**Exercise:** Beginning with the first line, set down every line through the one containing "wa, wb, hz, h)", exactly as it appears, but not the pictures.

=-=-=-=-=

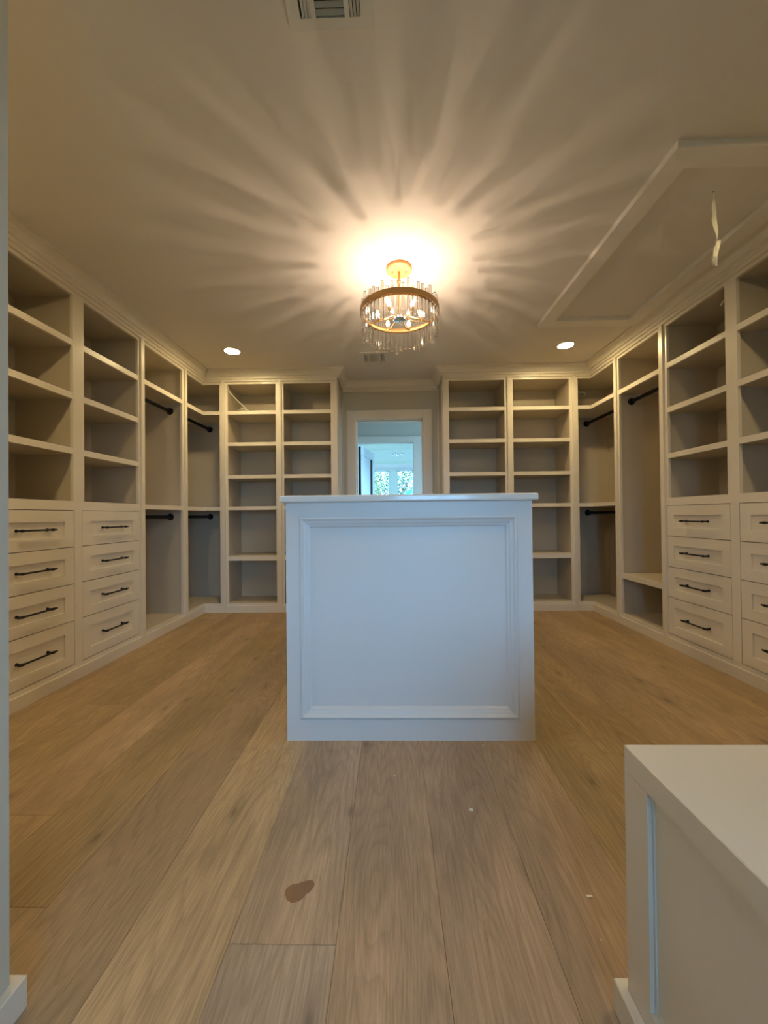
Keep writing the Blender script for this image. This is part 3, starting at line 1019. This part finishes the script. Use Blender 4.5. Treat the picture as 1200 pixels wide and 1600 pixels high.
e = MB()
leafbox(e, 0.012, 0.12, 0, LT, 0.01, LH)
leafbox(e, LW - 0.11, LW, 0, LT, 0.01, LH)
leafbox(e, 0.12, LW - 0.11, 0, LT, 0.01, 0.22)
leafbox(e, 0.12, LW - 0.11, 0, LT, LH - 0.13, LH)
e.build('door_frame_rails', DOORP, leaf)
leafbox(MB(), 0.12, LW - 0.11, 0.012, LT - 0.012, 0.22, LH - 0.13).build('door_panel', DOORP, leaf)
leafbox(MB(), 0.0, 0.012, 0, LT, 0.01, LH - 0.02).build('hinge_gap_shade', DARK, leaf)  # dark strip standing in for the shaded gap at the hinges
leafbox(MB(), LW - 0.20, LW - 0.11, LT - 0.012, LT - 0.004, 0.22, LH - 0.13).build('dark_panel_strip', DARK, leaf)  # dark strip laid on the panel beside the outer stile
for z in (0.25, 1.05, 1.80):
    leafbox(MB(), 0.0, 0.03, LT, LT + 0.004, z, z + 0.09).build('hinge', CHROME, leaf)

# far room: walls, tray ceiling, windows
def side_wall(x0, x1, y0, y1, wa, wb, h, hz):
    return MB().box(x0, x1, y0, wa, 0, h).box(x0, x1, wb, y1, 0, h).box(x0, x1, wa, wb, 0, 0.3).box(x0, x1, wa, wb, hz, h)



struct('wall_far_room', side_wall(-4.1, -4.0, 5.76, 11.3, 7.6, 9.4, 2.9, 2.0).box(4.0, 4.1, 5.76, 7.6, 0, 2.9).box(4.0, 4.1, 9.4, 11.3, 0, 2.9).box(4.0, 4.1, 7.6, 9.4, 0, 0.3).box(4.0, 4.1, 7.6, 9.4, 2.0, 2.9), WALLP)  # side openings are unseen, added to brighten the far room
TC = 2.75
tr = MB().box(-4.0, 4.0, 5.76, 6.5, CE, TC + 0.1).box(-4.0, 4.0, 10.5, 11.3, CE, TC + 0.1).box(-4.0, -3.2, 6.5, 10.5, CE, TC + 0.1).box(3.2, 4.0, 6.5, 10.5, CE, TC + 0.1).box(-3.2, 3.2, 6.5, 10.5, TC, TC + 0.1)
struct('ceiling_far_room', tr, PALE)
wz0, wz1 = 0.55, 2.27
wins = [(-3.0, -1.6), (-0.511, -0.044), (0.161, 0.646), (1.7, 3.1)]  # outermost two are unseen, added to let in more daylight
wl = MB()
edges = [-4.0] + [q for w2 in wins for q in w2] + [4.0]
for i in range(0, len(edges), 2):
    wl.box(edges[i], edges[i + 1], 11.2, 11.35, 0, CE)
for a, b in wins:
    wl.box(a, b, 11.2, 11.35, 0, wz0).box(a, b, 11.2, 11.35, wz1, CE)
struct('wall_windows', wl, PALE)
struct('trim_9', MB().add([(x, y, z) for x in (-4, 4) for (y, z) in ((11.2, 2.33), (11.18, 2.33), (11.17, 2.35), (11.10, 2.42), (11.10, 2.43), (11.2, 2.43))],
                          [(0, 1, 2, 3, 4, 5), (11, 10, 9, 8, 7, 6)] + [(i, (i + 1) % 6, (i + 1) % 6 + 6, i + 6) for i in range(6)]), WHITE)
for i, (a, b) in enumerate(wins):
    w = MB()
    w.box(a - 0.01, b + 0.01, 11.17, 11.20, wz1 - 0.01, wz1 + 0.05).box(a - 0.04, b + 0.04, 11.14, 11.20, wz0 - 0.03, wz0)
    t_ = 0.03
    w.box(a, a + t_, 11.23, 11.28, wz0, wz1).box(b - t_, b, 11.23, 11.28, wz0, wz1).box(a, b, 11.23, 11.28, wz0, wz0 + t_).box(a, b, 11.23, 11.28, wz1 - t_, wz1)
    o = struct('window_%d' % (i + 2), w, WHITE)
    MB().box(a + t_, b - t_, 11.235, 11.265, 1.775, 1.797).build('muntin', WHITE, o)
    MB().box(a + t_, b - t_, 11.235, 11.265, 1.20, 1.222).build('muntin', WHITE, o)
    MB().box(a + t_, b - t_, 11.249, 11.252, wz0 + t_, wz1 - t_).build('glass_pane', PANE, o)

# small branching ceiling fixture in the far room
fx, fy = 0.155, 8.5
root = thing('ceiling_fixture', 'small white branching ceiling fixture hanging in the far room', 'ceiling light', (fx, fy, TC))
MB().lathe([(0, TC), (0.06, TC), (0.055, TC - 0.03), (0, TC - 0.035)], fx, fy, 20).build('canopy', WHITE, root)
MB().tube([(fx, fy, TC - 0.03), (fx, fy, 2.36)], 0.007, 8).build('stem', WHITE, root)
for k in range(5):
    a = 2 * pi * k / 5 + 0.4
    ar = MB().tube([(fx, fy, 2.37), (fx + 0.05 * cos(a), fy + 0.05 * sin(a), 2.31), (fx + 0.11 * cos(a), fy + 0.11 * sin(a), 2.29)], 0.006, 8).build('arm', WHITE, root)
    MB().lathe([(0, 2.275), (0.022, 2.28), (0.028, 2.30), (0.018, 2.325), (0, 2.33)], fx + 0.115 * cos(a), fy + 0.115 * sin(a), 12).build('lamp_shade', CHROME, ar, smooth=True)

# outdoors
struct('ground', MB().box(-30, 30, 11.5, 45, -0.35, -0.25).box(-30, 30, -30, -1.9, -0.35, -0.25), GRASS)
rt_ = random.Random(21)
for i, (tx, ty, tz, cr, ch, lm, lab) in enumerate(((-1.50, 15.2, 2.1, 1.2, 1.9, LEAF, 'bright green leafy tree outside the left far window'), (0.5, 18.6, 2.6, 1.5, 2.2, LEAF2, 'darker green tree between the two far windows'),
                                                   (2.35, 16.6, 2.1, 1.1, 1.9, LEAF, 'bright green leafy tree outside the right far window'), (0.60, 13.6, 0.55, 0.75, 0.8, LEAF, 'low light green bush under the far windows'))):
    root = thing('leafy_tree' if i < 3 else 'leafy_bush', lab, 'tree' if i < 3 else 'bush', (tx, ty, -0.25))
    tk = MB().tube([(tx, ty, -0.25), (tx + 0.05, ty, tz * 0.5), (tx, ty, tz)], [0.09, 0.06, 0.03], 8)
    for k in range(6):
        a = 2 * pi * k / 6
        tk.tube([(tx, ty, tz * 0.45 + 0.1 * k), (tx + 0.5 * cr * cos(a), ty + 0.5 * cr * sin(a), tz + 0.1 * k)], [0.035, 0.012], 6)
    tk.build('trunk', BARK, root, smooth=True)
    lf = MB()
    for k in range(3200 if i < 3 else 900):
        while True:
            p = Vector((rt_.uniform(-1, 1), rt_.uniform(-1, 1), rt_.uniform(-1, 1)))
            if p.length < 1:
                break
        p = Vector((tx + p.x * cr, ty + p.y * cr, tz + p.z * ch))
        if p.z < -0.2:
            continue
        u = Vector((rt_.gauss(0, 1), rt_.gauss(0, 1), rt_.gauss(0, 1))).normalized()
        w = u.orthogonal().normalized()
        s = rt_.uniform(0.06, 0.12)
        lf.add([p - u * s, p + w * s * 0.45, p + u * s, p - w * s * 0.45], [(0, 1, 2, 3)])
    lf.build('foliage', lm, root)['kind'] = 'stuff'
root = thing('patio_umbrella', 'teal patio umbrella outside the right far window', 'umbrella', (0.72, 15.0, -0.25))
MB().tube([(0.72, 15.0, -0.25), (0.72, 15.0, 1.98)], 0.02, 10).build('pole', WHITE, root)
vs = [(0.72, 15.0, 1.98)] + [(0.72 + 0.36 * cos(2 * pi * k / 8), 15.0 + 0.36 * sin(2 * pi * k / 8), 1.68) for k in range(8)] + [(0.72, 15.0, 1.965)] + [(0.72 + 0.35 * cos(2 * pi * k / 8), 15.0 + 0.35 * sin(2 * pi * k / 8), 1.672) for k in range(8)]
fs = [(0, 1 + k, 1 + (k + 1) % 8) for k in range(8)] + [(9, 10 + (k + 1) % 8, 10 + k) for k in range(8)] + [(1 + k, 10 + k, 10 + (k + 1) % 8, 1 + (k + 1) % 8) for k in range(8)]
MB().add(vs, fs).build('canopy', TEAL, root)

=-=-=-=-=

**Exercise answer:**
Keep writing the Blender script for this image. This is part 3, starting at line 1019. This part finishes the script. Use Blender 4.5. Treat the picture as 1200 pixels wide and 1600 pixels high.
e = MB()
leafbox(e, 0.012, 0.12, 0, LT, 0.01, LH)
leafbox(e, LW - 0.11, LW, 0, LT, 0.01, LH)
leafbox(e, 0.12, LW - 0.11, 0, LT, 0.01, 0.22)
leafbox(e, 0.12, LW - 0.11, 0, LT, LH - 0.13, LH)
e.build('door_frame_rails', DOORP, leaf)
leafbox(MB(), 0.12, LW - 0.11, 0.012, LT - 0.012, 0.22, LH - 0.13).build('door_panel', DOORP, leaf)
leafbox(MB(), 0.0, 0.012, 0, LT, 0.01, LH - 0.02).build('hinge_gap_shade', DARK, leaf)  # dark strip standing in for the shaded gap at the hinges
leafbox(MB(), LW - 0.20, LW - 0.11, LT - 0.012, LT - 0.004, 0.22, LH - 0.13).build('dark_panel_strip', DARK, leaf)  # dark strip laid on the panel beside the outer stile
for z in (0.25, 1.05, 1.80):
    leafbox(MB(), 0.0, 0.03, LT, LT + 0.004, z, z + 0.09).build('hinge', CHROME, leaf)

# far room: walls, tray ceiling, windows
def side_wall(x0, x1, y0, y1, wa, wb, h, hz):
    return MB().box(x0, x1, y0, wa, 0, h).box(x0, x1, wb, y1, 0, h).box(x0, x1, wa, wb, 0, 0.3).box(x0, x1, wa, wb, hz, h)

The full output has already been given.